Have you ever wondered what the benefits of whole life insurance are? The number one reason why whole life insurance should be a part of your portfolio is because of efficiency. When we’re talking about efficiency, in this case, we’re talking about the fact that your money is continuously compounding in a whole life insurance policy. There are three things that could really interrupt the compounding of interest on your money.

The first, is using your money, then taxes and then market losses. So how does using your money interrupt compounding? Well basically you save and then you use the money to buy a car, or to make a down payment on a house, or to pay for a vacation or to pay for college, and then once you access that money, it’s no longer available for compounding. In contrast, when you take a loan against your life insurance policy, you’re able to continuously compound because you’re taking a loan against the cash value. You’re not taking the money from your life insurance policy.

The second factor that could interrupt compounding on your money are taxes. When you think about it, with traditional savings and investment accounts, you get a 1099 or a dividend statement and with mutual funds you could actually get a 1099 or a capital gain statement in a year when you lost money. Overall, it’s sort of like adding insult to injury and a lot of people don’t even realize how inefficient this really is because they’re paying their taxes from their lifestyle. They’re not taking money from their investments or savings, so they never have an opportunity to see the eroding effect that taxes are having on their investments and savings. The bottom line is, you cannot accumulate wealth in a taxable environment.

The third factor that can interrupt compound interest are, market losses. When you lose money in the market, you take a step backwards and need to restart the compound interest process. Again, with whole life insurance, you have contractual growth, which means that the growth is guaranteed by contract in the policy. On top of that, you have the ability to earn dividends and once dividends are paid, that could never be taken away. In conclusion, whole life insurance is efficient because it takes the three factors that could interrupt compound interest out of the equation.

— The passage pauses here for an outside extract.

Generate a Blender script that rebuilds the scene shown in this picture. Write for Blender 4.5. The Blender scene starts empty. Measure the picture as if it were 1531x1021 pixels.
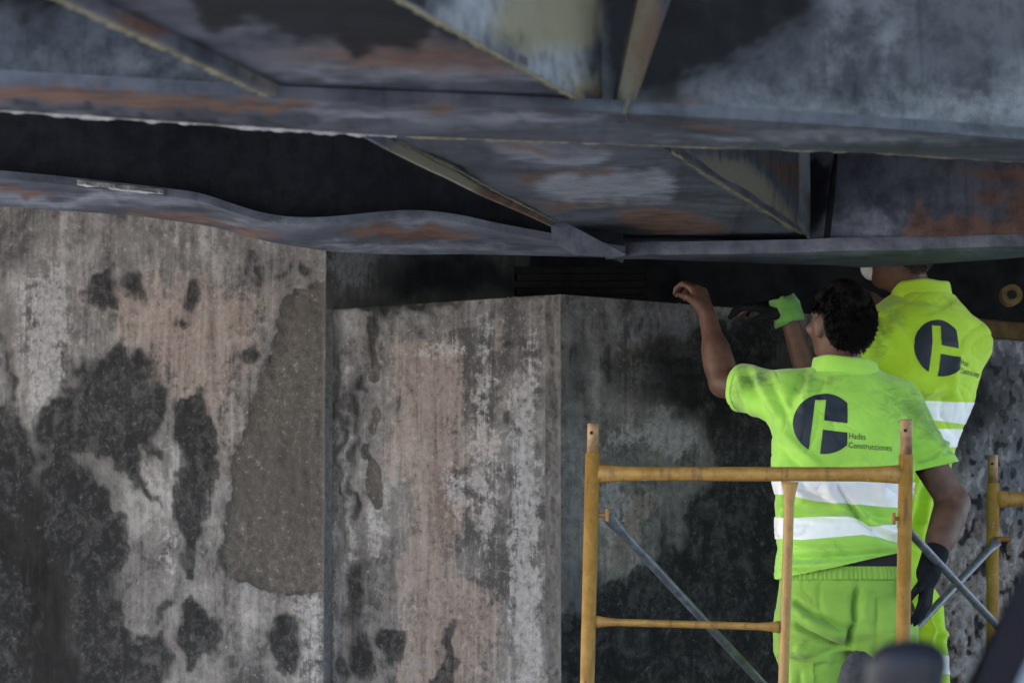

The next benefit of owning whole life insurance is protection against inflation. Inflation is known as the stealth tax. You experience it but you never actually see it and what better way to protect yourself against the stealth tax than to purchase dollars in the future with pennies today. Use those pennies, the cash value in the life insurance, to purchase additional income producing assets. Life insurance is known as an asset because you’re able to maintain the death benefit, but also access the cash value along the way to purchase other investments and assets. When you get to retirement, you can use those additional assets to supplement your income and finally, you can leverage the death benefit in retirement to generate some additional passive tax-free income. Whole life insurance is a way to truly diversify your portfolio. True diversification is putting money you don’t want to lose in a place that you could never lose.

In conclusion, whole life insurance compliments your other assets. By owning a whole life insurance policy, you’re allowed to take risk in other investments, but understand life insurance is not an investment. To call whole life insurance an investment is actually demeaning to whole life insurance. This is because whole life insurance can do so much more than an investment.